Selain itu, ada satu hal juga penting diketahui bahwa tidak semua yang tercantum dalam brosur bisa masuk sebagai klausul dalam PPJB, karena biasanya dalam PPJB telah disertakan klausul yang menyebutkan bahwa brosur bukanlah perjanjian resmi, karena itulah calon pembeli harus lebih teliti dan benar-benar memahami isi PPJB sebelum menandatanganinya.
Jika konsumen merasa dirugikan atau timbul permasalahan dengan pihak developer, bisa mengadukannya ke Badan Penyelesaian Sengketa Konsumen (BPSK) yang ada di tiap daerah baik kota maupun kabupaten. Selain itu, konsumen juga bisa mengadukan developer tersebut kepada Direktorat Perlindungan Konsumen, Yayasan Lembaga Konsumen Indonesia (YLKI), atau dinas perdagangan setempat. Namun pastikan Anda menyertakan dokumen untuk melengkapi pengaduan tersebut, biasanya dalam bentuk bukti tertulis dan foto yang memperkuat pengaduan tersebut.

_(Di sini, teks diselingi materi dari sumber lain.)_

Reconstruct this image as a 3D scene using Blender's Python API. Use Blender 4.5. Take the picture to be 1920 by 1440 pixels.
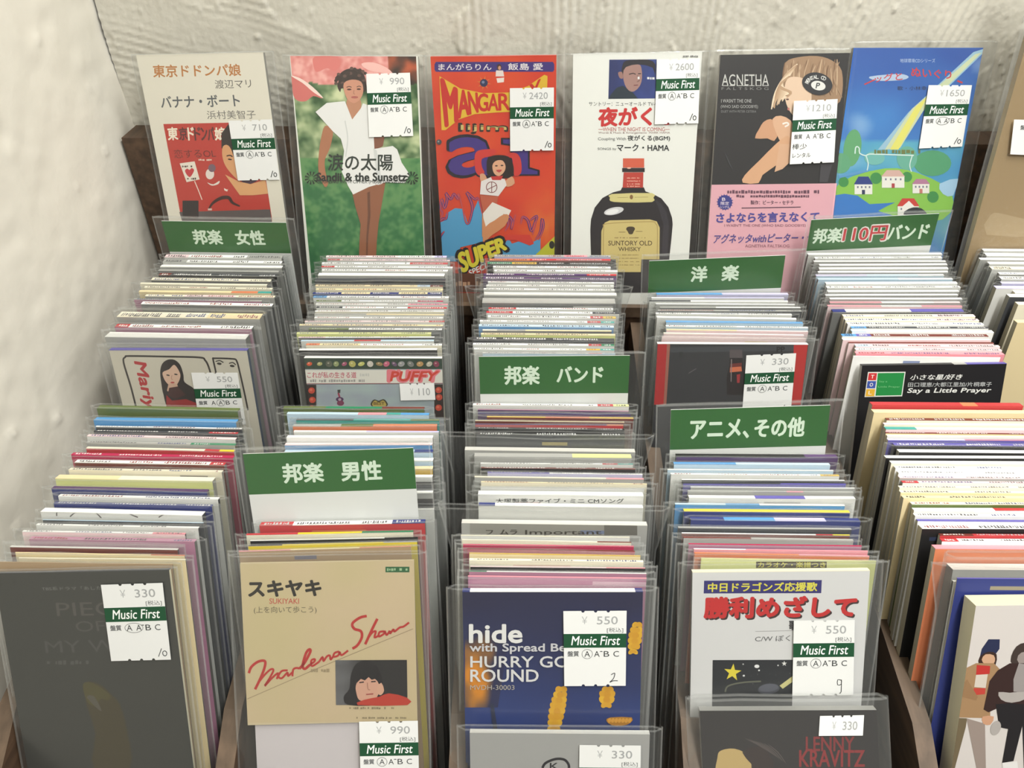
import bpy, math, random
import numpy as np
from mathutils import Matrix, Vector, Euler, noise
from mathutils.geometry import tessellate_polygon

random.seed(7)
rng = np.random.default_rng(5)
scene = bpy.context.scene
for _o in list(bpy.data.objects):
    bpy.data.objects.remove(_o)
COL = scene.collection
R = math.radians

# ------------------------------------------------------------------ camera
CZ = 1.30                      # height of the lens above the shop floor
PITCH, YAW, F_PX = 38.0, 1.2, 1443.0
cam_data = bpy.data.cameras.new('camera')
cam_data.sensor_width = 36.0
cam_data.lens = F_PX / 1920 * 36.0
cam_data.clip_start = 0.01
cam = bpy.data.objects.new('camera', cam_data)
COL.objects.link(cam)
cam.location = (0, 0, CZ)
cam.rotation_euler = (R(90 - PITCH), 0, R(YAW))
scene.camera = cam
CROT = Euler((R(90 - PITCH), 0, R(YAW))).to_matrix()

# ------------------------------------------------------------------ light
scene.view_settings.view_transform = 'Standard'
scene.view_settings.look = 'None'
scene.view_settings.gamma = 1.0
scene.view_settings.use_curve_mapping = False
scene.view_settings.exposure = 0.0
scene.cycles.transparent_max_bounces = 40
scene.cycles.max_bounces = 8
scene.cycles.use_denoising = True
world = bpy.data.worlds.new('shop_air')
scene.world = world
world.use_nodes = True
world.node_tree.nodes['Background'].inputs[0].default_value = (1.0, 0.99, 0.96, 1)
world.node_tree.nodes['Background'].inputs[1].default_value = 0.14


def area_light(name, loc, rot, sx, sy, power, col):
    l = bpy.data.lights.new(name, 'AREA')
    l.shape = 'RECTANGLE'
    l.size, l.size_y, l.energy, l.color = sx, sy, power, col
    o = bpy.data.objects.new(name, l)
    COL.objects.link(o)
    o.location = loc
    o.rotation_euler = rot
    return o


# ceiling fluorescent strips of the shop
area_light('ceiling_tube_light', (0.34, 0.00, 2.02), (0, 0, 0), 0.10, 1.0, 17.5, (1.0, 0.99, 0.94))
area_light('ceiling_tube_light', (0.60, -1.0, 2.45), (R(22), 0, 0), 1.25, 0.16, 8, (1.0, 0.99, 0.94))
area_light('ceiling_tube_light', (1.60, 0.0, 2.20), (0, R(28), 0), 0.16, 1.25, 12, (1.0, 0.99, 0.96))


# ------------------------------------------------------------------ colour and materials
def lin(c):
    out = []
    for v in c[:3]:
        v = max(0.0, min(255.0, v)) / 255.0
        out.append(v / 12.92 if v <= 0.04045 else ((v + 0.055) / 1.055) ** 2.4)
    return (out[0], out[1], out[2], 1.0)


def new_mat(name):
    m = bpy.data.materials.new(name)
    m.use_nodes = True
    nt = m.node_tree
    return m, nt, nt.nodes['Principled BSDF'], nt.nodes['Material Output']


def print_mat(name, rough, spec):
    """Printed card: colour from the mesh's print, faint paper grain."""
    m, nt, b, out = new_mat(name)
    a = nt.nodes.new('ShaderNodeAttribute'); a.attribute_name = 'Col'
    n = nt.nodes.new('ShaderNodeTexNoise'); n.inputs['Scale'].default_value = 260
    mx = nt.nodes.new('ShaderNodeMix'); mx.data_type = 'RGBA'; mx.blend_type = 'MULTIPLY'
    mx.inputs[0].default_value = 0.04
    nt.links.new(a.outputs['Color'], mx.inputs[6])
    nt.links.new(n.outputs['Color'], mx.inputs[7])
    nt.links.new(mx.outputs[2], b.inputs['Base Color'])
    b.inputs['Roughness'].default_value = rough
    b.inputs['Specular IOR Level'].default_value = spec
    return m


def clear_mat(name, haze, rough, tint=(.955, .958, .955), haze_col=(0.75, 0.76, 0.74), bump=.03, bscale=55):
    """Clear plastic film: mostly see-through, a little haze, a fresnel gloss."""
    m, nt, b, out = new_mat(name)
    b.inputs['Base Color'].default_value = (*haze_col, 1)
    b.inputs['Roughness'].default_value = rough
    tr = nt.nodes.new('ShaderNodeBsdfTransparent')
    tr.inputs[0].default_value = (*tint, 1)
    gl = nt.nodes.new('ShaderNodeBsdfGlossy'); gl.inputs['Roughness'].default_value = rough
    fr = nt.nodes.new('ShaderNodeFresnel')
    ge = nt.nodes.new('ShaderNodeNewGeometry')      # a thin sheet reflects alike from both sides
    mr = nt.nodes.new('ShaderNodeMapRange')
    mr.inputs['To Min'].default_value = 1.42; mr.inputs['To Max'].default_value = 1 / 1.42
    nt.links.new(ge.outputs['Backfacing'], mr.inputs['Value']); nt.links.new(mr.outputs[0], fr.inputs['IOR'])
    nz = nt.nodes.new('ShaderNodeTexNoise'); nz.inputs['Scale'].default_value = bscale
    bp = nt.nodes.new('ShaderNodeBump'); bp.inputs['Strength'].default_value = bump
    bp.inputs['Distance'].default_value = 0.002
    nt.links.new(nz.outputs['Fac'], bp.inputs['Height'])
    nt.links.new(bp.outputs['Normal'], gl.inputs['Normal'])
    m1 = nt.nodes.new('ShaderNodeMixShader'); m1.inputs[0].default_value = haze
    nt.links.new(tr.outputs[0], m1.inputs[1]); nt.links.new(b.outputs[0], m1.inputs[2])
    m2 = nt.nodes.new('ShaderNodeMixShader')
    nt.links.new(fr.outputs[0], m2.inputs[0])
    nt.links.new(m1.outputs[0], m2.inputs[1]); nt.links.new(gl.outputs[0], m2.inputs[2])
    nt.links.new(m2.outputs[0], out.inputs[0])
    return m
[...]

Biasanya lembaga-lembaga tersebut akan menindaklanjuti pengaduan dengan melayangkan surat klarifikasi kepada developer. Bila pihak developer cepat tanggap dan memberikan jawaban sesuai dengan keluhan yang diajukan konsumen, maka persoalan akan selesai sampai disini. Tapi jika tidak akan diadakan mediasi antara kedua belah pihak agar dapat menyelesaikan permasalahannya dengan cara musyawarah mufakat. Untuk kedepannya, mungkin dibutuhkan sosialisasi kepada masyarakat hingga ke tingkat bawah agar semua peraturan yang terkait perlindungan konsumen diketahui dan dipahami oleh semua pihak. Di sisi yang lain, pemerintah harus terus-menerus membuat regulasi yang jelas agar masyarakat (dalam hal ini konsumen) terlindungi dari perilaku yang merugikan dari pihak produsen.